__Exercise directions__: Please state how many lines in the records contain the string "pixels", with no words besides the number.

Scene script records
** start **
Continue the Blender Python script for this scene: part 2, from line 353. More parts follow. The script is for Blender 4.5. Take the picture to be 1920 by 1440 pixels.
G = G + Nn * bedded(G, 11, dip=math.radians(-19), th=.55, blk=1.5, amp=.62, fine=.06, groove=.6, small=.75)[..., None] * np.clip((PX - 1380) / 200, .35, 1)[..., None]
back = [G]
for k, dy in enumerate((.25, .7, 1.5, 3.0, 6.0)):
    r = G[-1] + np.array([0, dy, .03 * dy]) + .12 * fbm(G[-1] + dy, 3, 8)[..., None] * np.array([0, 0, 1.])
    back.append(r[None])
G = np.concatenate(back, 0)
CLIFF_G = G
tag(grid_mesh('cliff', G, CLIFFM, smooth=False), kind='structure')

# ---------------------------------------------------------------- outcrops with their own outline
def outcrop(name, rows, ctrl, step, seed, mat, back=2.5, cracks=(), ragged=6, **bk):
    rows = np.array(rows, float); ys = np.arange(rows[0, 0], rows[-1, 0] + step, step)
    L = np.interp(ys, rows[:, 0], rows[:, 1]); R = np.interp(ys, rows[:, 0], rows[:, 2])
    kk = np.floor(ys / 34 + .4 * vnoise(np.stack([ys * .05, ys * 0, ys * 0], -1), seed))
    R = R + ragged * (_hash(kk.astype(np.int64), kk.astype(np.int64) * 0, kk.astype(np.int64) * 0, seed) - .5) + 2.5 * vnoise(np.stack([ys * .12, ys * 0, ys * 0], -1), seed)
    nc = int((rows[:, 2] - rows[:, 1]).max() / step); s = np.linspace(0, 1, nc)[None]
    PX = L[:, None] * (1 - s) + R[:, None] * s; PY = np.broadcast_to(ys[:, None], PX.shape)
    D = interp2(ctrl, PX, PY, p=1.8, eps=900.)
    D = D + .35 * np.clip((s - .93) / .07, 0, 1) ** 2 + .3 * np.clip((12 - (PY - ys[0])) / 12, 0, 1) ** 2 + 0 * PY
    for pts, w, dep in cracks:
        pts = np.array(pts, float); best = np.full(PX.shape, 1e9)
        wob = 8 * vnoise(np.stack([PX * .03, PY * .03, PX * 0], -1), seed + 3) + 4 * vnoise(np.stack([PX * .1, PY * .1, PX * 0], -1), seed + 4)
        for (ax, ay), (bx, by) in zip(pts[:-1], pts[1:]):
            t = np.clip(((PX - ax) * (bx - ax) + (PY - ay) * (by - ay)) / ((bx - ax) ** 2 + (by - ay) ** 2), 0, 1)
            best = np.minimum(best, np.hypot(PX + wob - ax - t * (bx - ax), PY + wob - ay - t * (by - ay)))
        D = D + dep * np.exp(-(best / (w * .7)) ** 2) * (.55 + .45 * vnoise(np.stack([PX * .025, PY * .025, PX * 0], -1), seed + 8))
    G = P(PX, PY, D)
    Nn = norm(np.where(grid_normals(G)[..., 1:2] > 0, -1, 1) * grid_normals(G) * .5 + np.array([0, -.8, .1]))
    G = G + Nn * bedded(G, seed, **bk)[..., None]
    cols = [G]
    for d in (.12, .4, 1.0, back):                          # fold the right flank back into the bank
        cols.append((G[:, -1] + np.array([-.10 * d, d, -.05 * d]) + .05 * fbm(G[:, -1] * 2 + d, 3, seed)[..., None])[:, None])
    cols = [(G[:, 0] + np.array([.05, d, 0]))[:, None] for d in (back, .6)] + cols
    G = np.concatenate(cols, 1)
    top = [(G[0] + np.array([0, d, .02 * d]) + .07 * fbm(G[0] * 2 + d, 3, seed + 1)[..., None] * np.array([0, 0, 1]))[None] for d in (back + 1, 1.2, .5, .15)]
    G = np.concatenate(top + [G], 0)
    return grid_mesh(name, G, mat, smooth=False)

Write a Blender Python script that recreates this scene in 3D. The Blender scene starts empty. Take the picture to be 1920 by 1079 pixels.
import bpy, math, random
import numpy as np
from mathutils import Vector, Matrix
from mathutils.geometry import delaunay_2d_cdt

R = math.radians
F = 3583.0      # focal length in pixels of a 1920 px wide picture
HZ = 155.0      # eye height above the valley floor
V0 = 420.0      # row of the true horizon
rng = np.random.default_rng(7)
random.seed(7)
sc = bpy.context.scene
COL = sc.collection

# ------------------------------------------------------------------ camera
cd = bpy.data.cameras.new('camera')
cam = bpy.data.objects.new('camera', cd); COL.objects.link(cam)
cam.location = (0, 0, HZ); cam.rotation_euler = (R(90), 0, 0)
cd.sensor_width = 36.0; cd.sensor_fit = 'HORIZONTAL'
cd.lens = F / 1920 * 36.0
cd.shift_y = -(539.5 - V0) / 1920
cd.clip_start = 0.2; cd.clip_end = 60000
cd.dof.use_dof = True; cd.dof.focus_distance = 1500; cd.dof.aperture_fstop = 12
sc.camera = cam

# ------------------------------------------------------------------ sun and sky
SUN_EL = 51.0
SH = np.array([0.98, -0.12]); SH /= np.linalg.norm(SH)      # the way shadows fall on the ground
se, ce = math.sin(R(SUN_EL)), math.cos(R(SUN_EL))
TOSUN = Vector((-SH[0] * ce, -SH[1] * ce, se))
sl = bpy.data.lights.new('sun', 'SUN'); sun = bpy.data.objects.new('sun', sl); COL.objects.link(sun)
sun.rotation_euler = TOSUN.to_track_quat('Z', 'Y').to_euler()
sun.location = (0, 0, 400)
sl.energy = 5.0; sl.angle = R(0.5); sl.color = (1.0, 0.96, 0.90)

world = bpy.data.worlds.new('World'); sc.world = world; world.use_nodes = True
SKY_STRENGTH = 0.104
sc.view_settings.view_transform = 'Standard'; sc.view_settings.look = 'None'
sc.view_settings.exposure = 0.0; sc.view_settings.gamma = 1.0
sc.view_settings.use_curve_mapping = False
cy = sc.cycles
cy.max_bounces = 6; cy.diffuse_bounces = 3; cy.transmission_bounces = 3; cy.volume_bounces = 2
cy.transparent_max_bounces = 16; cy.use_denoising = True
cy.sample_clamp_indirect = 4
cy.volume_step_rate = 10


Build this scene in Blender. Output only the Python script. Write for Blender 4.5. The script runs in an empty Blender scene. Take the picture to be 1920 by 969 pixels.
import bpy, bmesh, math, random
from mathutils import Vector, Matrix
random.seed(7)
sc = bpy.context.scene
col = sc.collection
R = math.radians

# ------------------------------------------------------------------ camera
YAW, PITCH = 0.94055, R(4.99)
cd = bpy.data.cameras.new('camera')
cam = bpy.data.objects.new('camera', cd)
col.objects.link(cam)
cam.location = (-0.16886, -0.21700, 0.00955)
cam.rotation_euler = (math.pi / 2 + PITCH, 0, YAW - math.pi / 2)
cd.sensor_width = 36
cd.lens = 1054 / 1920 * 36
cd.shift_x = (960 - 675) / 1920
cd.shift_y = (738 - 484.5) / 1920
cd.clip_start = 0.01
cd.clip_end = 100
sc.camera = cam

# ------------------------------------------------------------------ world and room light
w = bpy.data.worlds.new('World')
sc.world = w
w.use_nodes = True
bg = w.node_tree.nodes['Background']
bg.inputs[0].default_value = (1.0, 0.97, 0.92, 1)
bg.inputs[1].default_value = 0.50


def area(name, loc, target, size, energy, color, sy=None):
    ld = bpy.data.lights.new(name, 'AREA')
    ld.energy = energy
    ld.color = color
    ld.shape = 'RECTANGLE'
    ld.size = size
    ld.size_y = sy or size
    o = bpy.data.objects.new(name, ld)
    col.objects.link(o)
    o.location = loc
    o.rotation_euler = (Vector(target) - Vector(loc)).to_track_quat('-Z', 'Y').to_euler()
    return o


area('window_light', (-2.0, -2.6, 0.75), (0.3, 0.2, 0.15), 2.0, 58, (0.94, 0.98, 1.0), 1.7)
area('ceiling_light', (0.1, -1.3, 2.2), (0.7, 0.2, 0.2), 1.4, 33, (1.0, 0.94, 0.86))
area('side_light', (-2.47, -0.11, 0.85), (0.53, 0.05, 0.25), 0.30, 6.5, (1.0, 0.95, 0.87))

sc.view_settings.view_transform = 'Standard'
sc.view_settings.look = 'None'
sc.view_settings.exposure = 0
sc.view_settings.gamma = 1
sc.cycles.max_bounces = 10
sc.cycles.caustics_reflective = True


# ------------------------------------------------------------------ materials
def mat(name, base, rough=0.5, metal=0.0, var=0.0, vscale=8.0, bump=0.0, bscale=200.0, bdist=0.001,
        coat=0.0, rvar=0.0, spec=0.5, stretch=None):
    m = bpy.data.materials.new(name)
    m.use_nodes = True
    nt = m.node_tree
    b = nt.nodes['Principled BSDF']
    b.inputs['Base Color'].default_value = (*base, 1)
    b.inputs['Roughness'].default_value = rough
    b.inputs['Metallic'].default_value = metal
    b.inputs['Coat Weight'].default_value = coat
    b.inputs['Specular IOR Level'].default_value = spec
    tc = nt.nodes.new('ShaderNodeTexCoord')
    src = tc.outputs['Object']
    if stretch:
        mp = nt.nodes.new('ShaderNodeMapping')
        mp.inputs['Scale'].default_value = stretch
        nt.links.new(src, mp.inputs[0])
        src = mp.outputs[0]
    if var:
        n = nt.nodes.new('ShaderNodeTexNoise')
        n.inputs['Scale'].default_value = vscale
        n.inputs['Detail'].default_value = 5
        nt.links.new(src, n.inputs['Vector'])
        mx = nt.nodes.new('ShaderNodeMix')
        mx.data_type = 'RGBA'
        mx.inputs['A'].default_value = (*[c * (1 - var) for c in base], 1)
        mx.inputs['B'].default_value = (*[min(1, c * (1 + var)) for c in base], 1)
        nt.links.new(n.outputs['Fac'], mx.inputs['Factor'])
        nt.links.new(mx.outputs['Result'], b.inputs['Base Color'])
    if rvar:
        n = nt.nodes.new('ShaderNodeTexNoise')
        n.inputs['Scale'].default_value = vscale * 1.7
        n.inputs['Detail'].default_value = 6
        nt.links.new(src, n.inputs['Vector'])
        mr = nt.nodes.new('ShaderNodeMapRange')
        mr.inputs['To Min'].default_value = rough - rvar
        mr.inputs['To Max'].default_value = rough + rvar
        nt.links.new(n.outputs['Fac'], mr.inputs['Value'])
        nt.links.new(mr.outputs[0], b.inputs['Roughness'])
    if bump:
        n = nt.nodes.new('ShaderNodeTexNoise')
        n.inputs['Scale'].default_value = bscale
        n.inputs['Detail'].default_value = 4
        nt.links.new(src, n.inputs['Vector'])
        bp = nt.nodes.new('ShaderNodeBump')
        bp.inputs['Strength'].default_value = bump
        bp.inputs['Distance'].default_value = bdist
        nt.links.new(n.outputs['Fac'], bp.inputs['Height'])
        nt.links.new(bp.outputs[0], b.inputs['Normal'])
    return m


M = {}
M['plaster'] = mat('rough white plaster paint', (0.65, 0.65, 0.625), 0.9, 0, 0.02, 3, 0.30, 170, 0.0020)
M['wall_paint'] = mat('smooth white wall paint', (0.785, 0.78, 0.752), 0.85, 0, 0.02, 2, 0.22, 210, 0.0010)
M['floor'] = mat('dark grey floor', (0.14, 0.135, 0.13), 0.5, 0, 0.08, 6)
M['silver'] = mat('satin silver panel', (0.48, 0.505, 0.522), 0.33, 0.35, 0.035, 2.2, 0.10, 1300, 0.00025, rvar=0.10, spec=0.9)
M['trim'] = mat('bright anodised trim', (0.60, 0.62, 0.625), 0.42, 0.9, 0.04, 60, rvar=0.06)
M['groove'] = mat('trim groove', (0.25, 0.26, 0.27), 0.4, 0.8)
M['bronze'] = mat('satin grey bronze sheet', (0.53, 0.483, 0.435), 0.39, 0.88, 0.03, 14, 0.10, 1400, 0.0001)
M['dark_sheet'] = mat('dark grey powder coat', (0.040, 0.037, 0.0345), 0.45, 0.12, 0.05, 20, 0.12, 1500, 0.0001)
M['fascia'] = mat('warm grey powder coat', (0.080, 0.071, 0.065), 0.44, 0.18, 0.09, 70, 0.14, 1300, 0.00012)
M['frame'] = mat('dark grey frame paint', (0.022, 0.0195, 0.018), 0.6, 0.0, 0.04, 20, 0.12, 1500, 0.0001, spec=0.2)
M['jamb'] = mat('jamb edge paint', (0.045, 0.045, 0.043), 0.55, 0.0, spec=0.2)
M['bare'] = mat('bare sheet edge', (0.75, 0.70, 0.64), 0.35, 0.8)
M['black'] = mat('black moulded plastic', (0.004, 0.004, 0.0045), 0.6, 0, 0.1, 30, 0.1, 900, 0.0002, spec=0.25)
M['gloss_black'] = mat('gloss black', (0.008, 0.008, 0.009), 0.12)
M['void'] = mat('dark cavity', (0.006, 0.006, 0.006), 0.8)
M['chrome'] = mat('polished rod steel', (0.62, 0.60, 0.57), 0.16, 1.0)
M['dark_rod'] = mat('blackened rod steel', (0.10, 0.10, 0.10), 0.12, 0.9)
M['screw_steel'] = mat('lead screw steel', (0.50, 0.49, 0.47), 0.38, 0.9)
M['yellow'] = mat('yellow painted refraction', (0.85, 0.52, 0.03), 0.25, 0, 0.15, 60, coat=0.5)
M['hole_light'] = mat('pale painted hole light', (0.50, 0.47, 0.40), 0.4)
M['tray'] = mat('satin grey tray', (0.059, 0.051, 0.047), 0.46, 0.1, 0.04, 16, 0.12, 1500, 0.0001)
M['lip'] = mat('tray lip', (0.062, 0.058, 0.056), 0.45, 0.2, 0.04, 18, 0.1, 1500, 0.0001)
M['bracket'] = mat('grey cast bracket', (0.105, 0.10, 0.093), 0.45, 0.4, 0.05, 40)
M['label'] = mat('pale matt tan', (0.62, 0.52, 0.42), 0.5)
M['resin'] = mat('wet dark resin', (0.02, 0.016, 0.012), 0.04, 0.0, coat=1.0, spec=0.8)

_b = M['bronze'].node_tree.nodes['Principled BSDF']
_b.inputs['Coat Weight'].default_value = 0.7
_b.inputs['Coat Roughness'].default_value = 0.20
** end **
__Written response__: 4